#### [YOUR TASK]
Repeat each line exactly, leaving nothing out.

— begin —

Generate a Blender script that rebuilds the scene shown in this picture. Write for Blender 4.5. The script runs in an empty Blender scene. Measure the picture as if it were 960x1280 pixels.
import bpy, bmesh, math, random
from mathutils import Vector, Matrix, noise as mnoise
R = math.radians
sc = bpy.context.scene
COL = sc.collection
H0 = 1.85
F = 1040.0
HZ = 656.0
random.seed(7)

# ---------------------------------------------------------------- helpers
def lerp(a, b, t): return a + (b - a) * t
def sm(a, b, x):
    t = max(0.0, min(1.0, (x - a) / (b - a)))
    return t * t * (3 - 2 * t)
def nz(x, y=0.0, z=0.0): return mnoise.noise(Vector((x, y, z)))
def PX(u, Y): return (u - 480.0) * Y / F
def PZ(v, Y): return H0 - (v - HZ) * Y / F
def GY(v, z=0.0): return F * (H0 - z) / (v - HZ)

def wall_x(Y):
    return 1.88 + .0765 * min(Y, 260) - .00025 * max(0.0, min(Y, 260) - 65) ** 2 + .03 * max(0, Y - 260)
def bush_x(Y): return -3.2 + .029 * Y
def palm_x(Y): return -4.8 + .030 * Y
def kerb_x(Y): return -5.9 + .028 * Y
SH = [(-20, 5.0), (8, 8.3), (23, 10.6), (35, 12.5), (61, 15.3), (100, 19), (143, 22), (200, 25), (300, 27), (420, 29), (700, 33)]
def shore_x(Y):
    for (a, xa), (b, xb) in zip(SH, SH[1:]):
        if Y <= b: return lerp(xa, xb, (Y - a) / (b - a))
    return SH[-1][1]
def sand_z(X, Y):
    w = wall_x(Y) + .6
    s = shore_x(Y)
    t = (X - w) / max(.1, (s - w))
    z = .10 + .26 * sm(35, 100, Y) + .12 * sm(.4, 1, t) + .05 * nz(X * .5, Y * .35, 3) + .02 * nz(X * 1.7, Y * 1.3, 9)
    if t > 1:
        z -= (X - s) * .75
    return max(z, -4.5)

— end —

#### [ANSWER IN FULL]
Generate a Blender script that rebuilds the scene shown in this picture. Write for Blender 4.5. The script runs in an empty Blender scene. Measure the picture as if it were 960x1280 pixels.
import bpy, bmesh, math, random
from mathutils import Vector, Matrix, noise as mnoise
R = math.radians
sc = bpy.context.scene
COL = sc.collection
H0 = 1.85
F = 1040.0
HZ = 656.0
random.seed(7)

# ---------------------------------------------------------------- helpers
def lerp(a, b, t): return a + (b - a) * t
def sm(a, b, x):
    t = max(0.0, min(1.0, (x - a) / (b - a)))
    return t * t * (3 - 2 * t)
def nz(x, y=0.0, z=0.0): return mnoise.noise(Vector((x, y, z)))
def PX(u, Y): return (u - 480.0) * Y / F
def PZ(v, Y): return H0 - (v - HZ) * Y / F
def GY(v, z=0.0): return F * (H0 - z) / (v - HZ)

def wall_x(Y):
    return 1.88 + .0765 * min(Y, 260) - .00025 * max(0.0, min(Y, 260) - 65) ** 2 + .03 * max(0, Y - 260)
def bush_x(Y): return -3.2 + .029 * Y
def palm_x(Y): return -4.8 + .030 * Y
def kerb_x(Y): return -5.9 + .028 * Y
SH = [(-20, 5.0), (8, 8.3), (23, 10.6), (35, 12.5), (61, 15.3), (100, 19), (143, 22), (200, 25), (300, 27), (420, 29), (700, 33)]
def shore_x(Y):
    for (a, xa), (b, xb) in zip(SH, SH[1:]):
        if Y <= b: return lerp(xa, xb, (Y - a) / (b - a))
    return SH[-1][1]
def sand_z(X, Y):
    w = wall_x(Y) + .6
    s = shore_x(Y)
    t = (X - w) / max(.1, (s - w))
    z = .10 + .26 * sm(35, 100, Y) + .12 * sm(.4, 1, t) + .05 * nz(X * .5, Y * .35, 3) + .02 * nz(X * 1.7, Y * 1.3, 9)
    if t > 1:
        z -= (X - s) * .75
    return max(z, -4.5)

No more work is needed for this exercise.